“Gemi Sarayburnu’na demirleyeli sekiz gün oldu. Kamaranın penceresinden bakınca hemen orada Topkapı Sarayı, biraz ötesinde Haliç, Galata Kulesi, İstiklal Caddesi. Karşıda Kız Kulesi, Üsküdar ve Kadıköy. Hani elimi uzatsam Sultanahmet’in minarelerine dokunuvereceğim, biraz zıplasam Ayasofya’nın kubbesindeyim, bir kement atsam Boğaziçi Köprüsü’nün üzerindeyim. Bu kadar tam ortasında ve içindeyken İstanbul’a ayak basmam yasak! Burada, on beş metrekare alana bedenen hapsolmuş vaziyetteyim! Upuzun sekiz gün ve sekiz gecedir bu gemide kapana kısıldık; tam 343 kişi.”
Bu senin hikâyen…
Senin yalnızlığın, senin sessizliğin
Senin özlemin, senin sevgin
Senin ümidin, senin öfken
Senin sevincin, senin aşkların
Çünkü bu senin hikâyen…
Çünkü sen İstanbul’sun…
Tarihî mekânları, kadim kültürüyle büyüleyen İstanbul’un on muhteşem öyküsünü on usta yazarın kaleminden okuyacaksınız.

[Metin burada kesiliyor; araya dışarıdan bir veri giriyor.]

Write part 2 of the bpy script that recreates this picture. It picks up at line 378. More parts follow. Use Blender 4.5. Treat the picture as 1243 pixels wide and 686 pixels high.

Siz okurlarımız için özenle hazırladığımız İstanbul Öyküleri kitabında; Başar Başarır’ın “Ebabil Kabri”, Buket Uzuner’in “Karantina İstanbul”, Burhan Sönmez’in “2121 İstanbul”, Gönül Kıvılcım’ın “Romantik Bir İstanbul Yazı”, Mario Levi’nin “O Evler Dile
Gelseydi”, Murat Gülsoy’un “Bu Şehir Bir Uçurum”, Murat Uyurkulak’ın
“Düşen Gözlük Güllü Madalyon”, Murat Yalçın’ın “Muhtar”, Nazlı Eray’ın
“Beyoğlu Bu Çocuğu Hatırlıyor musun?”, Nihan Eren’in “Sille” isimli öyküleri sizleri İstanbul’da unutamayacağınız bir yolculuğa çıkaracaktır.
İstanbul bir öykü, hepimiz de bu öykünün bir parçasıyız.